═══ DATA SHOWN

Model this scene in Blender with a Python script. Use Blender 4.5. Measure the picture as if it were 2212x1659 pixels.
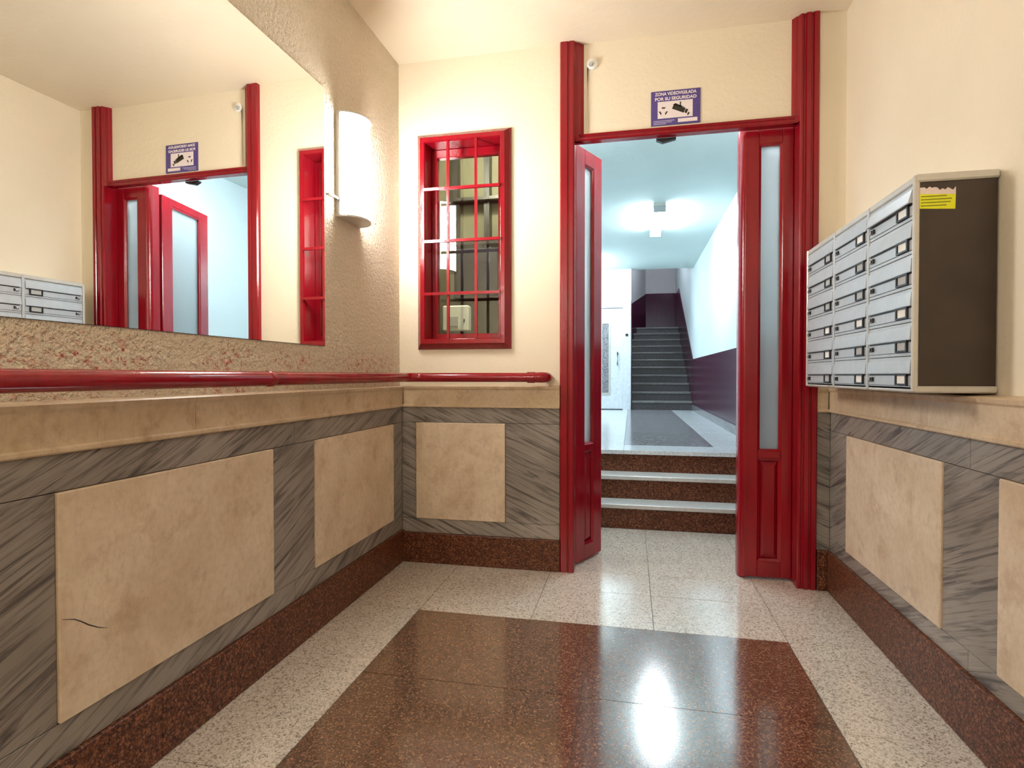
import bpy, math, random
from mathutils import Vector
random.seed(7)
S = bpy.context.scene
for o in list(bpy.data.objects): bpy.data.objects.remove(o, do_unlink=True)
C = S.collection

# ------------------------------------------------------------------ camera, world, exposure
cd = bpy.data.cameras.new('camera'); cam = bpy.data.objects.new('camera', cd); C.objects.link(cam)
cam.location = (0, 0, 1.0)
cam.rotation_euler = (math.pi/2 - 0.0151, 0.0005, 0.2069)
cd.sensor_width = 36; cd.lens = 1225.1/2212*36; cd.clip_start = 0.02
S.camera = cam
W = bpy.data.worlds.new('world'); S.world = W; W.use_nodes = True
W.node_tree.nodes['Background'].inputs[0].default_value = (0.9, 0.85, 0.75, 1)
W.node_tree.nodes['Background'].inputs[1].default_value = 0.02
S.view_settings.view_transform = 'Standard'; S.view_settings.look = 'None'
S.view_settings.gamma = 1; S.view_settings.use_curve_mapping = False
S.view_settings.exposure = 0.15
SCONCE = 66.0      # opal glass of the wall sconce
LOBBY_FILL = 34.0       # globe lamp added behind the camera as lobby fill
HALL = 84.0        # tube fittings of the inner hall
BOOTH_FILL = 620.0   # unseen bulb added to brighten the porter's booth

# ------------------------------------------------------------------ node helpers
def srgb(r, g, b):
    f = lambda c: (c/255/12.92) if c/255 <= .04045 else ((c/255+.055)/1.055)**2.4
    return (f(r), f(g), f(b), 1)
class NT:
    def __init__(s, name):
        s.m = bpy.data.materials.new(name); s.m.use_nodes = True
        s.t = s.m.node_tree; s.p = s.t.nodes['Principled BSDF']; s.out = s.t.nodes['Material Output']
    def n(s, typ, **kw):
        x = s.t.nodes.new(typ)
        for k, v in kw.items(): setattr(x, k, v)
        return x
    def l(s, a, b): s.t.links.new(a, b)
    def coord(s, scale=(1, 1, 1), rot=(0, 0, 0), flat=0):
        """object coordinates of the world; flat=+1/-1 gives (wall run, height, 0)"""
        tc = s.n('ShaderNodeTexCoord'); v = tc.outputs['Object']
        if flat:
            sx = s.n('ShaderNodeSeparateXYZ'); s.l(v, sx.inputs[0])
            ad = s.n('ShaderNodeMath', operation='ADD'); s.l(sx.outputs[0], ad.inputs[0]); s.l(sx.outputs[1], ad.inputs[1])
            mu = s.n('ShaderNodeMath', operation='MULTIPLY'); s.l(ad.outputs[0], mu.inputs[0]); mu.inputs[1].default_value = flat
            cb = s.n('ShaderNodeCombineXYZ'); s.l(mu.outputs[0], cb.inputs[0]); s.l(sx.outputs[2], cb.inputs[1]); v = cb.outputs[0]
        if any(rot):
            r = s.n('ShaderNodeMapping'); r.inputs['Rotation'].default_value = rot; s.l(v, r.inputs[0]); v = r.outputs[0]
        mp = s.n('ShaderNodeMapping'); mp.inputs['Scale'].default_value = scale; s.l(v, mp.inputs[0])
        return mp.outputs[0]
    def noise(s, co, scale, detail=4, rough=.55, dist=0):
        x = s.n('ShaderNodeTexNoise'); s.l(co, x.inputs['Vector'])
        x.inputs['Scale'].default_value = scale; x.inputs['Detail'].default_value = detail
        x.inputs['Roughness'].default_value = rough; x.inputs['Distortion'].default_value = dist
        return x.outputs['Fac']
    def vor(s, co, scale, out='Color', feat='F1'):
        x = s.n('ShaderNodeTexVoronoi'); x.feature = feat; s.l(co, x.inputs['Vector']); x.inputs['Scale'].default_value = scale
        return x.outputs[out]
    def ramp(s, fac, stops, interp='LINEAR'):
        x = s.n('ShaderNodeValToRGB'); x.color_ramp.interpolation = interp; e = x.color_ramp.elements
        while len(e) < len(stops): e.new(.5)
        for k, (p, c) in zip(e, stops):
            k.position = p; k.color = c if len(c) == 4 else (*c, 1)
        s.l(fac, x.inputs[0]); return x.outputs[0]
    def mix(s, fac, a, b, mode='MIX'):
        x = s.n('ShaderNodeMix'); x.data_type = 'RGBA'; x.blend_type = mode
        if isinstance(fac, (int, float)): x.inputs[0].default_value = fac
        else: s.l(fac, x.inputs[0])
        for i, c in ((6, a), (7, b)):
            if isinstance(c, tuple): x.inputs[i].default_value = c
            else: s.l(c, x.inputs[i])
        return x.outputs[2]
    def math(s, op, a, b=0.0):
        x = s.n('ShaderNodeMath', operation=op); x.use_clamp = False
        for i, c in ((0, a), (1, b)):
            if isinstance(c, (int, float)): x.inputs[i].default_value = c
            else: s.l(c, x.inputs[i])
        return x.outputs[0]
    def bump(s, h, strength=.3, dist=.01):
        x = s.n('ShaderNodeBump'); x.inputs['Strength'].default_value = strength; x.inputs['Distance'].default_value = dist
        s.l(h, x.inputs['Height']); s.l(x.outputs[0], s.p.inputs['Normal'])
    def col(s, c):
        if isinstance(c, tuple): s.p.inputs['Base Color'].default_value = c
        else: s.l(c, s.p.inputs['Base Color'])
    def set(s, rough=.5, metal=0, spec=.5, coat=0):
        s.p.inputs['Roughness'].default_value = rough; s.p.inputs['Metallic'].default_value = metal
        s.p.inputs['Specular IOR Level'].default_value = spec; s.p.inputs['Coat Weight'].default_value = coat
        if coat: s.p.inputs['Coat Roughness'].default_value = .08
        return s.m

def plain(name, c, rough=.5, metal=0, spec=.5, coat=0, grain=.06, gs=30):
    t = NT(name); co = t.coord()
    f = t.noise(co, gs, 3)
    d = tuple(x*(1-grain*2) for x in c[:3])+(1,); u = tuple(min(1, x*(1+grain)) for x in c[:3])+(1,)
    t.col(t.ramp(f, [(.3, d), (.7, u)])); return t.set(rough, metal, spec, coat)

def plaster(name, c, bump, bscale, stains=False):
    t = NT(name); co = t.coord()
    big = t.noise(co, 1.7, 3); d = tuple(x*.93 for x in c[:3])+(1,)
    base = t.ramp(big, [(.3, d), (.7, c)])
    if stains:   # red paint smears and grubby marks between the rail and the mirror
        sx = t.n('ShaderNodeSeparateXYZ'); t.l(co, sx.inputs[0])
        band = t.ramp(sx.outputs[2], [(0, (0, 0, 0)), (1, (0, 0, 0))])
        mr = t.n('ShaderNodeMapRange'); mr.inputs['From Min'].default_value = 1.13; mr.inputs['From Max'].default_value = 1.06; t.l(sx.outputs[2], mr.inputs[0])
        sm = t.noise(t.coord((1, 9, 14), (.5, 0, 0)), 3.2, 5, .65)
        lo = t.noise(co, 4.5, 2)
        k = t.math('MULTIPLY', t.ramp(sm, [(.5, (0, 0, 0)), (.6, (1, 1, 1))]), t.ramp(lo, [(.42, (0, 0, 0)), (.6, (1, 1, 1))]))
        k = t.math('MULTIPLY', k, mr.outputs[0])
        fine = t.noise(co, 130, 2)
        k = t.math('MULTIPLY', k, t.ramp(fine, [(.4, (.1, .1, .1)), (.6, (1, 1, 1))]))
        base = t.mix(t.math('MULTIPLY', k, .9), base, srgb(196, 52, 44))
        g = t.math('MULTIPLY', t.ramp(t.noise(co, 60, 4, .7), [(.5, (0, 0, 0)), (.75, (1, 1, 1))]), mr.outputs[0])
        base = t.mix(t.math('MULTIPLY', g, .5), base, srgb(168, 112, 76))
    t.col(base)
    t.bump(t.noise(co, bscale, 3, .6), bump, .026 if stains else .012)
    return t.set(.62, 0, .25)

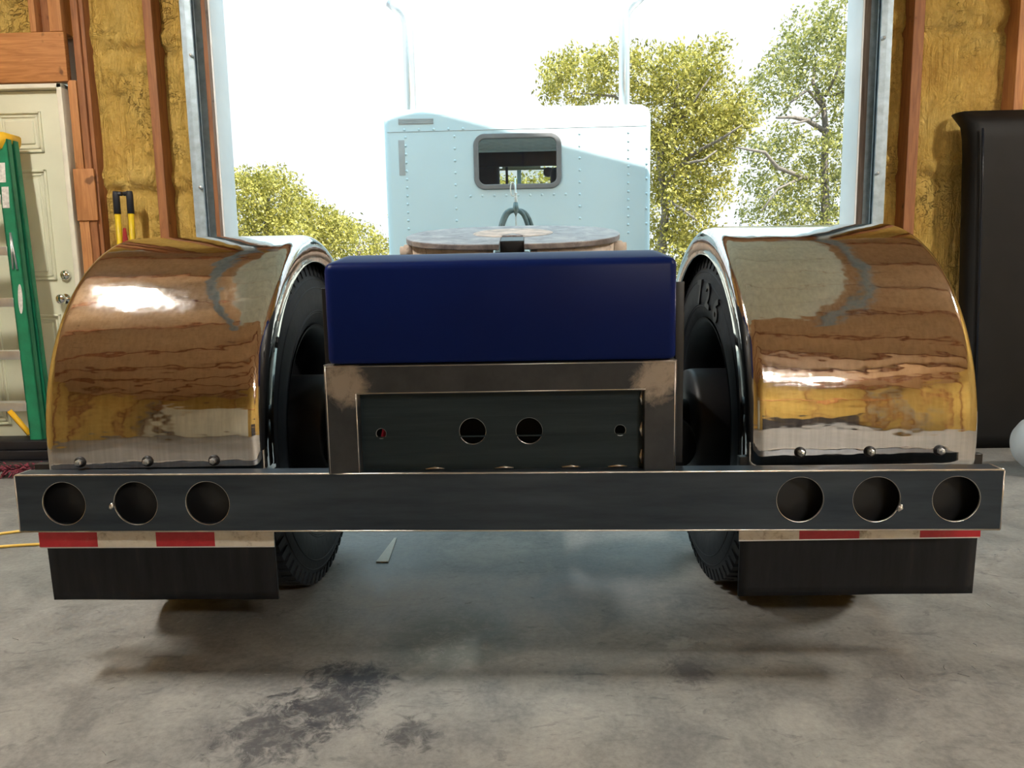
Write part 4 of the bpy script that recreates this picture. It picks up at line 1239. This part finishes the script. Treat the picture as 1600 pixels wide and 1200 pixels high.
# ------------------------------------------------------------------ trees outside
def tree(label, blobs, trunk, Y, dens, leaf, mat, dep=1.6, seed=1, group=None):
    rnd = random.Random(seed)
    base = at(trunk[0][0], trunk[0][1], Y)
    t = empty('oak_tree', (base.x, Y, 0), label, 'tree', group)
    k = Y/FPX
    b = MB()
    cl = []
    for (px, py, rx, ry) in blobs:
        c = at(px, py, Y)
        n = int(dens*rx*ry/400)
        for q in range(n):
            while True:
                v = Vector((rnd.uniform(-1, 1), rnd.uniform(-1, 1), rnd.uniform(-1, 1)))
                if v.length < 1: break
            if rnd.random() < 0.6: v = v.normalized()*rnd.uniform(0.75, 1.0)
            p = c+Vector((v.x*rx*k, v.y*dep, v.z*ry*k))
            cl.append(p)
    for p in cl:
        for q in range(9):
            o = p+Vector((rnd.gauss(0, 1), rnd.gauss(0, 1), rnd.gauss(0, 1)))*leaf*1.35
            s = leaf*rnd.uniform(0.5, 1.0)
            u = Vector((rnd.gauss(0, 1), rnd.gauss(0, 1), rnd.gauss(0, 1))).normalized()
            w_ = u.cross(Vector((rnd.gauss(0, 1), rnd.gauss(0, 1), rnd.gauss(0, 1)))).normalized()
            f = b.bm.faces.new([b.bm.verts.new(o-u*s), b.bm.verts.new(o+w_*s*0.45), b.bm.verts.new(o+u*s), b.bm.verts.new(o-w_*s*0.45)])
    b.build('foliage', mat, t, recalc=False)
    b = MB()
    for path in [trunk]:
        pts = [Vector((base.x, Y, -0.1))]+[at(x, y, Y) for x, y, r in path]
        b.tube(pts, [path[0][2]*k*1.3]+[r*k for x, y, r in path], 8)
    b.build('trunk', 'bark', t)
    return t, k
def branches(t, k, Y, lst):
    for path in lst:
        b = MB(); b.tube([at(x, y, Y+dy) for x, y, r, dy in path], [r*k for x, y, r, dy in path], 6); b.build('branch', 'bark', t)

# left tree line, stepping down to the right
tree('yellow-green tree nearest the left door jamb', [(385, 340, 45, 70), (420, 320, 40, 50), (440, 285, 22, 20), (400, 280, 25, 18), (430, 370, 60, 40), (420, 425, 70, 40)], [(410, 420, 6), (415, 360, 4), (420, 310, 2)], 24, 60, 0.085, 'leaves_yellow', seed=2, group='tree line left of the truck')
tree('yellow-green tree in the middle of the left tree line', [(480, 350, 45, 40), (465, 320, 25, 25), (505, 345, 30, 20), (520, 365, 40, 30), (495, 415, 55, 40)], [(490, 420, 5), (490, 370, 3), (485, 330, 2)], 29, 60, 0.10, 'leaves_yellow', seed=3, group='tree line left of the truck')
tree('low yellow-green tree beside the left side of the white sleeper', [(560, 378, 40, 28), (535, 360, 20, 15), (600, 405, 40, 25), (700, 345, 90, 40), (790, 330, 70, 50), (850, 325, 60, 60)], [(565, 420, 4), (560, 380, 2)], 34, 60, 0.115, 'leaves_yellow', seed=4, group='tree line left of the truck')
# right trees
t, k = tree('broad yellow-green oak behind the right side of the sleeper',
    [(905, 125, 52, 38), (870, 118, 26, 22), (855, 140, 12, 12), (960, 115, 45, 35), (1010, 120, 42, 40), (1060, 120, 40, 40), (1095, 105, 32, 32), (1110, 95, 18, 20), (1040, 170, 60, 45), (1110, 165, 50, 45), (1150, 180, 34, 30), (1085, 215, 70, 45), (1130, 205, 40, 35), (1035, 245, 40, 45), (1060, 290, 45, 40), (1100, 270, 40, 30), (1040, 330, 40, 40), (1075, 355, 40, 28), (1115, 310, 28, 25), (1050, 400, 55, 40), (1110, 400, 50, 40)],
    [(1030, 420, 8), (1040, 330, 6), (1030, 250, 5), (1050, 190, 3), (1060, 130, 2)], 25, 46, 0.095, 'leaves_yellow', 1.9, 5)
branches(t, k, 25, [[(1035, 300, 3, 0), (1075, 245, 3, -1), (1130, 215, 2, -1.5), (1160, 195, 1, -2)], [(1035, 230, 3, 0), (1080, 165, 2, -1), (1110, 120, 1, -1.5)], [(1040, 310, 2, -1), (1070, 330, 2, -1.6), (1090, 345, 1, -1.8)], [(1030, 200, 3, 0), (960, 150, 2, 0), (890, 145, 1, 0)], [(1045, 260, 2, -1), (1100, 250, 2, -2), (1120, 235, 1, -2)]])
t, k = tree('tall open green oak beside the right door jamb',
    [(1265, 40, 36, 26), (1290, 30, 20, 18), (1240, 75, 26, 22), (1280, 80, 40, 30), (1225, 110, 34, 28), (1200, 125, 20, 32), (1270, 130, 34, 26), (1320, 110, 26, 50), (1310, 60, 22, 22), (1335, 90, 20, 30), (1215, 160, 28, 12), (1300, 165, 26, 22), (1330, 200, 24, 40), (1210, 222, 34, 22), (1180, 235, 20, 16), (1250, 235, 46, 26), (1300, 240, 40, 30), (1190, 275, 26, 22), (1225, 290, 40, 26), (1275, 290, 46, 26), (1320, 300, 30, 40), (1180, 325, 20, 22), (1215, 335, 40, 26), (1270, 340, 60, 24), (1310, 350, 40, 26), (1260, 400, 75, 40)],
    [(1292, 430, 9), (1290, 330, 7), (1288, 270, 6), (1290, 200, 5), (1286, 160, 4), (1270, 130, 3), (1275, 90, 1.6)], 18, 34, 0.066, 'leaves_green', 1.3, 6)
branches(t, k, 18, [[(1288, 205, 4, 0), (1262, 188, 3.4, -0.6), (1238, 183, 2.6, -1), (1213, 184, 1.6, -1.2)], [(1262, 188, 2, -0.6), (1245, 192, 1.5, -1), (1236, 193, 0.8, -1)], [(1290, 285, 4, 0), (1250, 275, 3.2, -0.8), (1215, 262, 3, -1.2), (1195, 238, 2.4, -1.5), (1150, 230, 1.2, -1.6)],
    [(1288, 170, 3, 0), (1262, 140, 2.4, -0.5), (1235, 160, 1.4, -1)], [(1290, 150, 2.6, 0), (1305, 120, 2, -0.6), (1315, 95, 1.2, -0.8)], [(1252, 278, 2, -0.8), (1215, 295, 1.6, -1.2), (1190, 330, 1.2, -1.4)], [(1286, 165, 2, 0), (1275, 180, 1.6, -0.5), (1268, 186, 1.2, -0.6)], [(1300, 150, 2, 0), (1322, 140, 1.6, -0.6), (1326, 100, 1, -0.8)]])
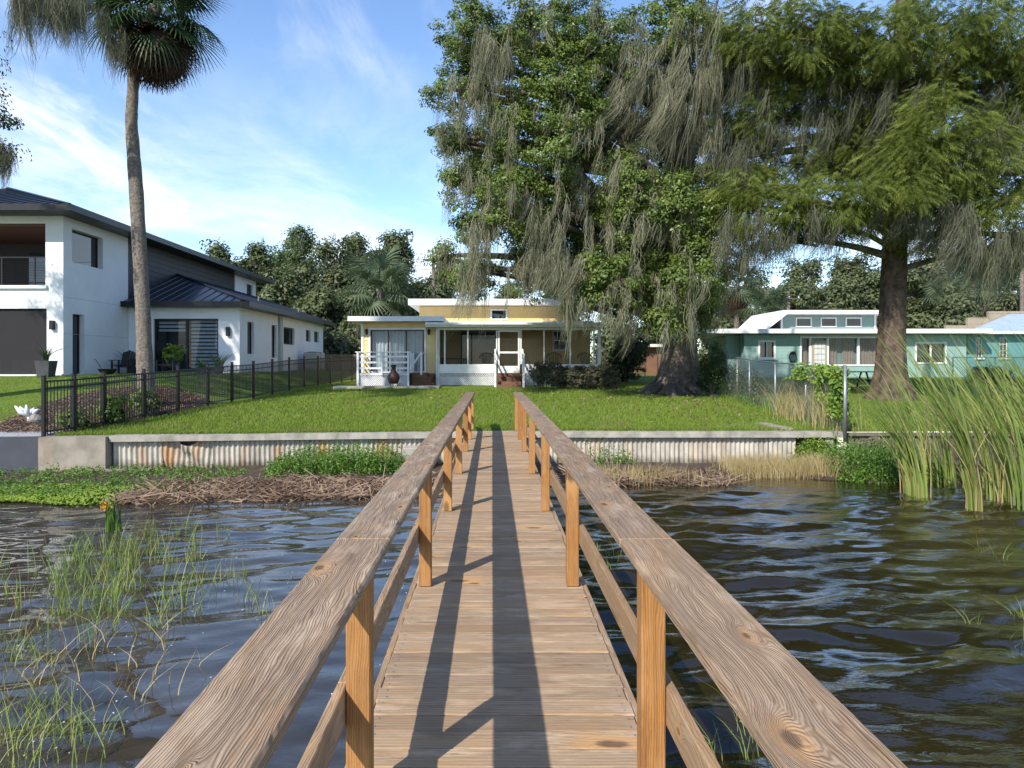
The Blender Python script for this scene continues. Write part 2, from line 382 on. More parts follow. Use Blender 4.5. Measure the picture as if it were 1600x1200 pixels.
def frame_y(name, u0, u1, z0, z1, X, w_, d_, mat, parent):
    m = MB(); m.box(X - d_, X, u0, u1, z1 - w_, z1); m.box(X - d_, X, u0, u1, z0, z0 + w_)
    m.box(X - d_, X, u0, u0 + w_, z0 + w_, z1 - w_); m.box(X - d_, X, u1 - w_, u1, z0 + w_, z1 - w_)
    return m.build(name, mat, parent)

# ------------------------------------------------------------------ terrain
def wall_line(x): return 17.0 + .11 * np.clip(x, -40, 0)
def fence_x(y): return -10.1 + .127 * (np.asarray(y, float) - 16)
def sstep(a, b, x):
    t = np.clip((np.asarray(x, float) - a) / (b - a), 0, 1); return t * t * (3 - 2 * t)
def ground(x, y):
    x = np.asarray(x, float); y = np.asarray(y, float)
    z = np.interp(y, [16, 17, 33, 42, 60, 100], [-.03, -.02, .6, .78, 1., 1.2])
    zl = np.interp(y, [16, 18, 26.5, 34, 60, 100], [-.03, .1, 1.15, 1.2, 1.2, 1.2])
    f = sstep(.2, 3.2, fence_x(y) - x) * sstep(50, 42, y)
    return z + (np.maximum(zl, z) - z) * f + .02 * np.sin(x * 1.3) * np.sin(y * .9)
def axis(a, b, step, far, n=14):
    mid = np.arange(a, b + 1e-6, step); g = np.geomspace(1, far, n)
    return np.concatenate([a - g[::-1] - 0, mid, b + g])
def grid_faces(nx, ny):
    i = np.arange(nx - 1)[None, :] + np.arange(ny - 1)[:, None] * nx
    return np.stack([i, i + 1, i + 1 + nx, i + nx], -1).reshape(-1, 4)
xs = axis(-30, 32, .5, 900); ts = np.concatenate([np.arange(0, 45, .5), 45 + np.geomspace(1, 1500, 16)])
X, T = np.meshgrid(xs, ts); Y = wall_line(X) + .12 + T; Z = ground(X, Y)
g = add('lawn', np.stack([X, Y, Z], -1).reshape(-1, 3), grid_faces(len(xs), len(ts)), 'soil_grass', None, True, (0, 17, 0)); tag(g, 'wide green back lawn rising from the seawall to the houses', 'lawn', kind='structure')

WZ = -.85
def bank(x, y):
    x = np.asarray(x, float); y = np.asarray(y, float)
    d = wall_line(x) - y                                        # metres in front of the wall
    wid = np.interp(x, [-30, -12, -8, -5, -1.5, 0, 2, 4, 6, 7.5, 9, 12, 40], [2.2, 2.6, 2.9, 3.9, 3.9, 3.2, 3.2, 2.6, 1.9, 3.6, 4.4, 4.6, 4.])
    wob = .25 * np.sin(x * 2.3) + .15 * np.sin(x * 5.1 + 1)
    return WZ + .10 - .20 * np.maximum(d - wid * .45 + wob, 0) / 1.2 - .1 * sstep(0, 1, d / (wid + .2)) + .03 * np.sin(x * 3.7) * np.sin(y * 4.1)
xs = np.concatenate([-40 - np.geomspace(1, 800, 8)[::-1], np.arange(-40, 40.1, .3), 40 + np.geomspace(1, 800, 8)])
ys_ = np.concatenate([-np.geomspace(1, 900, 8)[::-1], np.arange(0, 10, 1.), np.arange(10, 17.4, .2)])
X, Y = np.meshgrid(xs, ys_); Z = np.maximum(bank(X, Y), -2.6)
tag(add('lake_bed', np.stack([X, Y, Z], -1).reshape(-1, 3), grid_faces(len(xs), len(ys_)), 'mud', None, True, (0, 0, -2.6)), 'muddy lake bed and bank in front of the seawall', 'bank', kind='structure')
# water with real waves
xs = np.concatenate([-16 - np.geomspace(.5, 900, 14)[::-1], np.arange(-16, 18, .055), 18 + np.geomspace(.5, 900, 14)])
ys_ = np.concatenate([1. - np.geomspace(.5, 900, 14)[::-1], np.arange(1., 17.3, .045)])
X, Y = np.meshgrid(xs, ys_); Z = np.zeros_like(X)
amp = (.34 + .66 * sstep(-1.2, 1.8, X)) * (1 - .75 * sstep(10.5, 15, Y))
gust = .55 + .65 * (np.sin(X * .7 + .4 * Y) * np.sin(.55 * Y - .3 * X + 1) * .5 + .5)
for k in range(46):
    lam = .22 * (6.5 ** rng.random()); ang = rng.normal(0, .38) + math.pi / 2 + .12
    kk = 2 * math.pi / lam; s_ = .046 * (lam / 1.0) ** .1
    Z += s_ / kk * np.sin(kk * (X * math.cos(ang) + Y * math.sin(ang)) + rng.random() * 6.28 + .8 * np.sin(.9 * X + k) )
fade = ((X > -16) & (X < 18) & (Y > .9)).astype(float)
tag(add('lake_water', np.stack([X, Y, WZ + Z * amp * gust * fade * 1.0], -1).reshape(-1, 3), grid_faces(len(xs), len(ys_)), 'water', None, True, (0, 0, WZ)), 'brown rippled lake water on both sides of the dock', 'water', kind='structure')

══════

§ WHAT YOU HAVE TO DO
Please take the lines from the beginning of the data above through the line holding "C = S.collection" and transcribe them exactly, without any pictures.

§ FULL SOLUTION
Model this scene in Blender with a Python script. Use Blender 4.5. Measure the picture as if it were 2212x1659 pixels.
import bpy, math, random
from mathutils import Vector
random.seed(7)
S = bpy.context.scene
for o in list(bpy.data.objects): bpy.data.objects.remove(o, do_unlink=True)
C = S.collection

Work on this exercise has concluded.